I’ve been saying for awhile now that my life right now is the Rocky montage. It feels like I’ve been training and working to improve forevvverrrrrr but actually it’s been a short time. And if I think of it as a Rocky-style montage then it is easier to bear.
So for my birthday tournament (more deets on that later) I decided to make a literal montage of my two years of training. While I don’t have a lot of video I’ve been lucky that my coach has occasionally taken training video so I can see what I am doing right and wrong. I’ve saved all those videos over the years, along with some security footage from the courts cameras, and came up with this little montage.
Unlike a Rocky montage though (where he trains in perfect form) I have never been so perfect and precise, as you’ll see. I can nail something in training and then months later totally forget it and do it poor form again. Real training is never so neat as a movie montage. If only!
But if my life is a montage, I’m only halfway through it. In life there is no ultimate victory match, no fight against a Russian. So while this video is a short montage, the true training in life will never end. But that’s okay. Because as frustrating as it is sometimes, it’s still very, very fun.
Well done, you have improved from beginner to intermediate and nice to see the before & after shots 🙂 As you said you have a long way to go but just enjoy the journey 🙂
I’ve been playing and coaching for 45 years and still learn something new each year 🙂
I won’t go down the road of giving you advice as you are travelling your own path so good luck but remember “practice makes perfect” but also makes permanent so make sure you do the correct practices 🙂
Haha, yeah. Actually you stumbled on the secret message of the video. In Rocky, as he does his training montage, he might stumble, or stop from exhaustion, but his technique and form is excellent the whole time. For me, my coach only took videos of me training when my form was poor, so I could look at it myself and see what his criticism of me was. (He would say something, like, my racket was too low, or I wasn’t crouched enough and I would say “no, I did it right!” and he would say “oh really?” and then take a video of me so I could see my own errors.) When I do something correctly he never takes a video, so don’t worry, my coach and I are very aware of it. 😉
I also tried to put in some shots of me training something correctly and then later in a game me f-ing it all up. That’s one of my “signature moves” nailing something in a training session and yet taking weeks or months to do it correctly in a game. Also, if you notice I say I have been training for three years yet I only have two years of footage. Those first shots in the video are actually after I’d been playing for a year and training for half a year, heh heh. I really wish I had footage from my first few months. I can’t even imagine how I played.

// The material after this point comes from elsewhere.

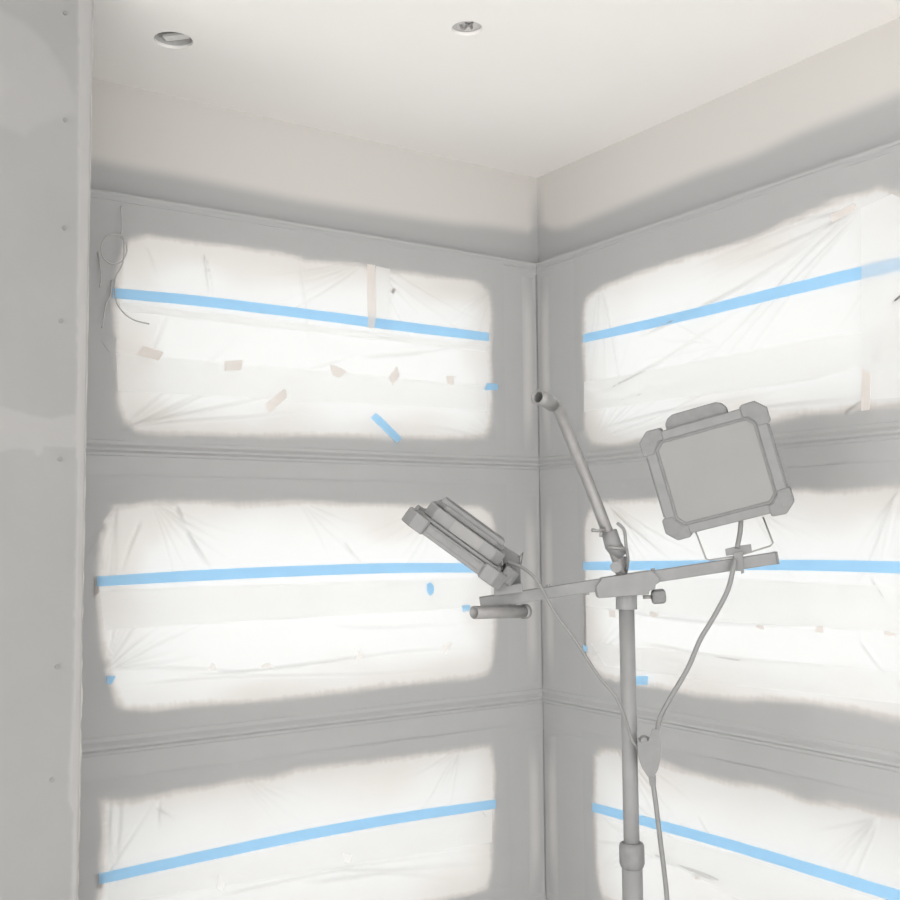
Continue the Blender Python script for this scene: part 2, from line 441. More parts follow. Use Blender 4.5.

But that was the real purpose of my video, to show how messy and imperfect real training is. But also if you never give up and keep at it you can improve in spite of yourself. I think only badminton players that recognize form and technique will get that message. Glad one person picked up on it! 😉
Very nice progress ! I was a baddie from my school days but because of my career in a different line had a long break. Just started again and my body has changed a lot I feel like im learning it again. Cheers !!